Is there a continuous Subtropical Front south of Africa?



[1] A 14.3 year series of weekly absolute sea surface height (SSH) and associated geostrophic velocities is used for a study of the subtropical-to-subantarctic frontal system in the region south of Africa. Detecting the fronts from surface velocity maxima confirms a two-stepped transition in both the southeastern Atlantic Ocean (the Northern and Southern Subtropical fronts (NSTF, SSTF)) and southwestern Indian Ocean (the Agulhas Front and SSTF), as proposed previously from hydrographic data.
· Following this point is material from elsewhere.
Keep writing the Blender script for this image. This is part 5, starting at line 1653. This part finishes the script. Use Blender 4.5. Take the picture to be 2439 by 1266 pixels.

An additional front associated with westward flow north of the NSTF is indicative of a partial eastern closure of the South Atlantic subtropical gyre between 11°E and 17.5°E. The role of northwestward propagating Agulhas rings in connecting the two fronts explains the varying location. The SSTF, which marks the southern limit of subtropical waters, is found continuous from the Atlantic to the Indian Ocean in the time-averaged SSH field. In the weekly fields, however, the velocity maximum criterion defining the front is often met at the southern flanks of Agulhas rings or Agulhas eddies at 12°E–23°E, indicating front disruptions. Such discontinuities suggest that no South Atlantic Central Water is directly advected into the Indian Ocean. Instead, the eastward limb of the Indo-Atlantic “super gyre” encompassing the subtropical gyres of both oceans would rest, at these longitudes, on diffusive processes at the upper levels, and possibly be enhanced at depth. A schematic diagram of the fronts and their relations to Agulhas rings and eddies is proposed.